Feds resolutely return to work

Feds resolutely return to work

Federal workers responded to the terror of yesterday's attacks on the World Trade Center and Pentagon with quiet resolve, returning today to the business of serving the nation.

Even though the attacks prompted the federal government to shut down offices and heightened awareness of security issues, most feds were back on the job today.

Clara M. Smith, director of the Transportation Department library in Washington, said she was 'pleasantly surprised to see the number of people who showed up at work [Wednesday] morning.'

'I was wondering last night how many people would show up,' she said. 'But I can say that I am very proud of federal employees.
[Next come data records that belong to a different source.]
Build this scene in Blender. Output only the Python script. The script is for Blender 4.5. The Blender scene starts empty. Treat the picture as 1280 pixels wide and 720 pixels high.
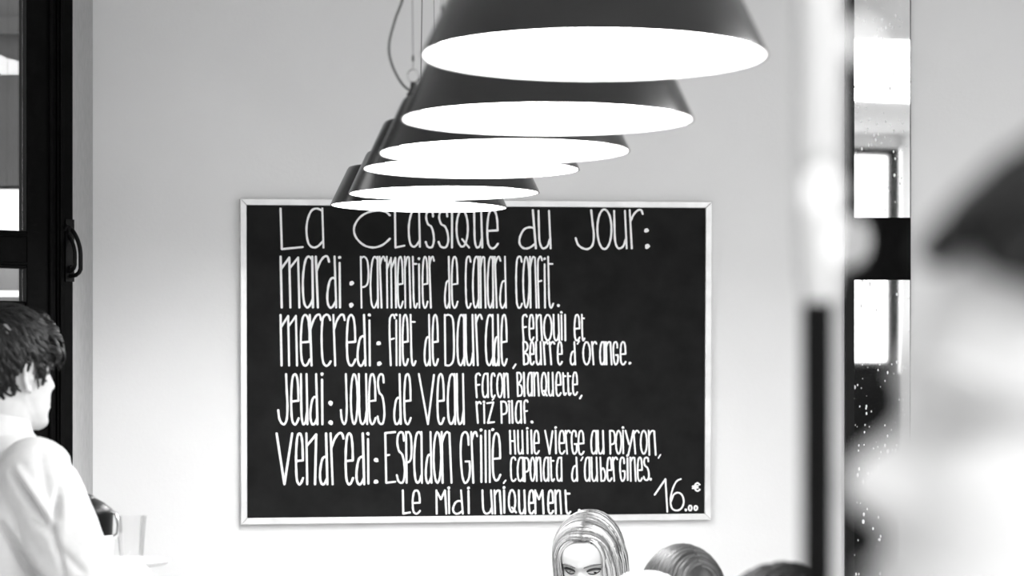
import bpy, bmesh, math, random
import numpy as np
from mathutils import Vector, Matrix, noise as mnoise

# ------------------------------------------------------------------ camera, world, exposure
FPX = 3440.0          # focal length in pixels of the 1280x720 frame
HC = 1.58             # camera height
YH = 480.0            # pixel row of the horizon
S = bpy.context.scene
C = S.collection
cam_d = bpy.data.cameras.new('camera')
cam = bpy.data.objects.new('camera', cam_d)
C.objects.link(cam)
cam.location = (0, 0, HC)
cam.rotation_euler = (math.pi / 2, 0, 0)
cam_d.sensor_fit = 'HORIZONTAL'
cam_d.sensor_width = 36.0
cam_d.lens = FPX / 1280.0 * 36.0
cam_d.shift_y = (YH - 360.0) / 1280.0
cam_d.clip_start = 0.05
cam_d.dof.use_dof = True
cam_d.dof.focus_distance = 7.2
cam_d.dof.aperture_fstop = 5.0
S.camera = cam

w = bpy.data.worlds.new('world')
S.world = w
w.use_nodes = True
w.node_tree.nodes['Background'].inputs[0].default_value = (1, 1, 1, 1)
w.node_tree.nodes['Background'].inputs[1].default_value = 1.1

LAMP = 11.0           # radiance of the lamp diffusers
for (lx, ly, lz, le) in ((1.3, -0.9, 3.34, 86), (2.8, 4.6, 2.96, 38)):      # unseen fill lights added to raise the ambient light, one shows in the mirror
    ld = bpy.data.lights.new('added_fill_light', 'AREA')
    ld.shape = 'RECTANGLE'; ld.size = 1.3; ld.size_y = 2.2; ld.energy = le
    lo_ = bpy.data.objects.new('added_fill_light', ld); C.objects.link(lo_)
    lo_.location = (lx, ly, lz)
S.view_settings.view_transform = 'Standard'
S.view_settings.look = 'None'
S.view_settings.exposure = 1.6
S.view_settings.gamma = 1.0
S.view_settings.use_curve_mapping = False
random.seed(7)
RNG = np.random.default_rng(11)
PI = math.pi


def P(px, py, d):
    """point seen at pixel (px, py) at depth d"""
    return Vector(((px - 640.0) / FPX * d, d, HC - (py - YH) / FPX * d))


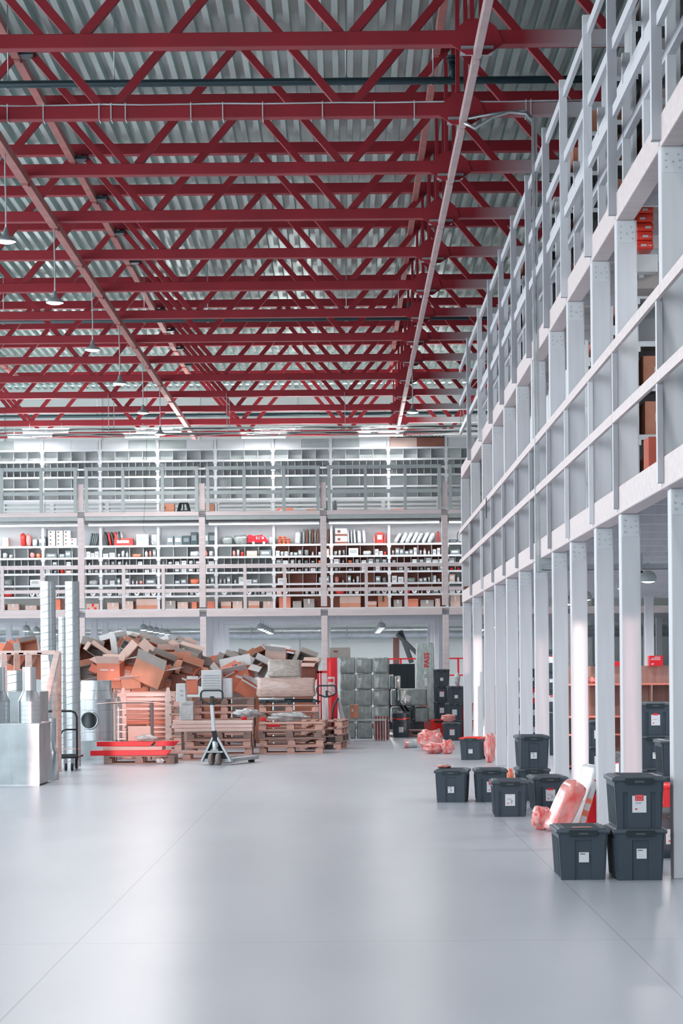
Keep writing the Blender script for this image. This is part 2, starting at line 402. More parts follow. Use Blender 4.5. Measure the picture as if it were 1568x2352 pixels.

We are dedicated public servants and that is not recognized enough.'

Although the government's unscheduled leave policy, allowing workers to take the day off without prior notice, was in effect, other agencies reported similar turnout.

"It's pretty much back to work' today, said Steven R. Ditmeyer, director of the Office of Research and Development at the Federal Railroad Administration. "There is no fear."

Ditmeyer said he expected an increase in security in all transportation modes, including railroad travel.

At NASA, systems officials were closely monitoring networks for security compromises, something they're used to doing anyway.

'It's an ongoing issue for us,' said Brian Dunbar, a spokesman for NASA headquarters in Washington. 'We're under a fairly constant level of attack here, everything from sophisticated attacks to kids downloading scripts and seeing if we we've left any wide open doors for them.

'People are always trying to compromise our security systems, so it's just going to be a matter of paying closer attention to it for a while," Dunbar said.

Dunbar said he wasn't aware of any increase in network breaches in the aftermath of the attacks.